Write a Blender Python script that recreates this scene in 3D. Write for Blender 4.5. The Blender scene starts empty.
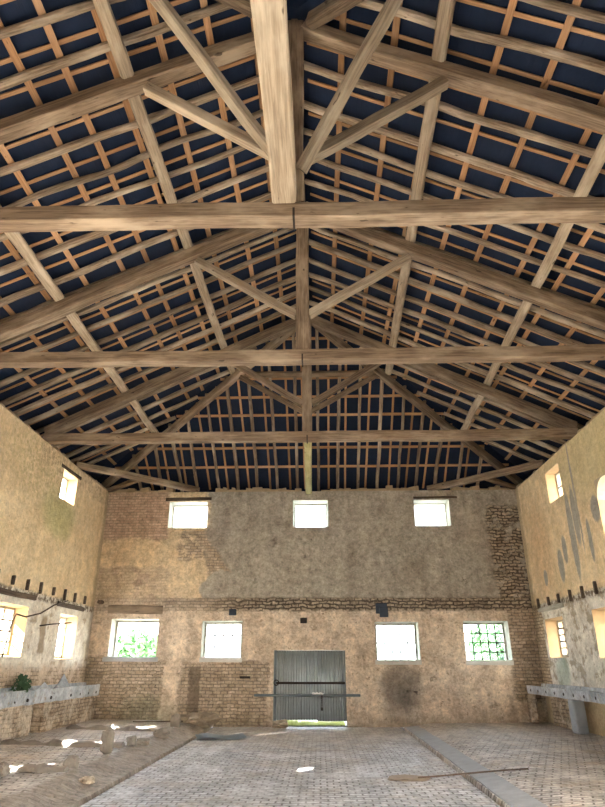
import bpy, bmesh, math, random
from mathutils import Vector, Matrix, noise as mnoise
rnd = random.Random(7)
sc = bpy.context.scene
COL = sc.collection
PI = math.pi

# ------------------------------------------------------------------ layout (metres)
XL, XR, XC = -6.9, 6.35, -0.28          # inner faces of the side walls, ridge line
YB, YF = 19.1, -0.6                     # inner faces of the far and near walls
WT = 0.6                                # wall thickness
ZT = 6.8                                # wall top = underside of the tie beams
TY = (6.1, 10.0, 14.3)                  # the three trusses
APEX, SL = 10.55, 0.49                  # top of the principals at the ridge, roof pitch
SH, SN = 0.677, 0.531                   # pitch of the far and near hips
Y3, Y1 = TY[2], TY[0]
CT, CS = 1/math.sqrt(1+SL*SL), SL/math.sqrt(1+SL*SL)

# ------------------------------------------------------------------ shader helper
class G:
    def __init__(s, name):
        s.m = bpy.data.materials.new(name); s.m.use_nodes = True
        s.t = s.m.node_tree; s.t.nodes.clear()
        s.out = s.t.nodes.new('ShaderNodeOutputMaterial')
    def nd(s, typ, ins=None, **kw):
        n = s.t.nodes.new(typ)
        for k, v in kw.items(): setattr(n, k, v)
        for k, v in (ins or {}).items():
            s.put(n.inputs[k], v)
        return n
    def put(s, sock, v):
        if isinstance(v, bpy.types.NodeSocket): s.t.links.new(v, sock)
        elif isinstance(v, (tuple, list)) and len(v) == 3 and sock.type == 'RGBA': sock.default_value = (*v, 1)
        else: sock.default_value = v
    def math(s, op, a, b=0.0, c=0.0, clamp=False):
        n = s.nd('ShaderNodeMath', operation=op, use_clamp=clamp)
        s.put(n.inputs[0], a); s.put(n.inputs[1], b); s.put(n.inputs[2], c)
        return n.outputs[0]
    def mul(s, a, b): return s.math('MULTIPLY', a, b)
    def add(s, a, b): return s.math('ADD', a, b)
    def mx(s, a, b): return s.math('MAXIMUM', a, b)
    def mix(s, f, a, b, blend='MIX'):
        n = s.nd('ShaderNodeMix', data_type='RGBA', blend_type=blend)
        s.put(n.inputs[0], f); s.put(n.inputs[6], a); s.put(n.inputs[7], b)
        return n.outputs[2]
    def noise(s, vec, scale, detail=4, rough=.6, out=0, dist=0.0):
        n = s.nd('ShaderNodeTexNoise', {'Vector': vec, 'Scale': scale, 'Detail': detail, 'Roughness': rough, 'Distortion': dist})
        return n.outputs[out]
    def step(s, x, a, b):                 # smooth 0..1 while x goes a..b (a<b)
        n = s.nd('ShaderNodeMapRange', {'Value': x, 'From Min': a, 'From Max': b}, interpolation_type='SMOOTHSTEP')
        return n.outputs[0]
    def rect(s, u, v, u0, u1, v0, v1, so=.06):
        r = s.mul(s.step(u, u0-so, u0+so), s.math('SUBTRACT', 1, s.step(u, u1-so, u1+so)))
        q = s.mul(s.step(v, v0-so, v0+so), s.math('SUBTRACT', 1, s.step(v, v1-so, v1+so)))
        return s.mul(r, q)
    def ell(s, u, v, cu, cv, ru, rv, so=.35):
        a = s.math('POWER', s.math('DIVIDE', s.math('SUBTRACT', u, cu), ru), 2)
        b = s.math('POWER', s.math('DIVIDE', s.math('SUBTRACT', v, cv), rv), 2)
        return s.math('SUBTRACT', 1, s.step(s.add(a, b), 1-so, 1+so))
    def sep(s, vec):
        n = s.nd('ShaderNodeSeparateXYZ', {0: vec}); return n.outputs
    def comb(s, x, y, z=0.0):
        n = s.nd('ShaderNodeCombineXYZ', {0: x, 1: y, 2: z}); return n.outputs[0]
    def obj(s): return s.nd('ShaderNodeTexCoord').outputs['Object']
    def mapped(s, vec, scale=(1, 1, 1), loc=(0, 0, 0), rot=(0, 0, 0)):
        n = s.nd('ShaderNodeMapping', {0: vec}); n.inputs[1].default_value = loc; n.inputs[2].default_value = rot; n.inputs[3].default_value = scale
        return n.outputs[0]
    def rand(s): return s.nd('ShaderNodeObjectInfo').outputs['Random']
    def brick(s, vec, w, h, c1, c2, mo, msize=.012, offset=.5):
        n = s.nd('ShaderNodeTexBrick', {'Vector': vec, 'Color1': c1, 'Color2': c2, 'Mortar': mo, 'Scale': 1.0, 'Mortar Size': msize, 'Mortar Smooth': .5, 'Bias': 0.0, 'Brick Width': w, 'Row Height': h}, offset=offset)
        return n.outputs[0], n.outputs[1]
    def bump(s, h, strength=.5, dist=.02, normal=None):
        n = s.nd('ShaderNodeBump', {'Height': h, 'Strength': strength, 'Distance': dist})
        if normal: s.put(n.inputs['Normal'], normal)
        return n.outputs[0]
    def done(s, color, rough=.9, normal=None, metal=0.0, spec=.3):
        b = s.nd('ShaderNodeBsdfPrincipled', {'Base Color': color, 'Roughness': rough, 'Metallic': metal, 'Specular IOR Level': spec})
        if normal: s.put(b.inputs['Normal'], normal)
        s.t.links.new(b.outputs[0], s.out.inputs[0])
        return s.m

def mat_simple(name, c, rough=.8, var=.25, scale=6, metal=0.0, bump=.3):
    g = G(name); o = g.obj(); n = g.noise(o, scale, 5)
    col = g.mix(n, tuple(x*(1-var) for x in c), tuple(min(1, x*(1+var)) for x in c))
    return g.done(col, rough, g.bump(n, bump, .02), metal)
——
• **Objective**
Scan the listing above and identify each line holding the string "scene"; copy every such line.

• **The response**
Write a Blender Python script that recreates this scene in 3D. Write for Blender 4.5. The Blender scene starts empty.
sc = bpy.context.scene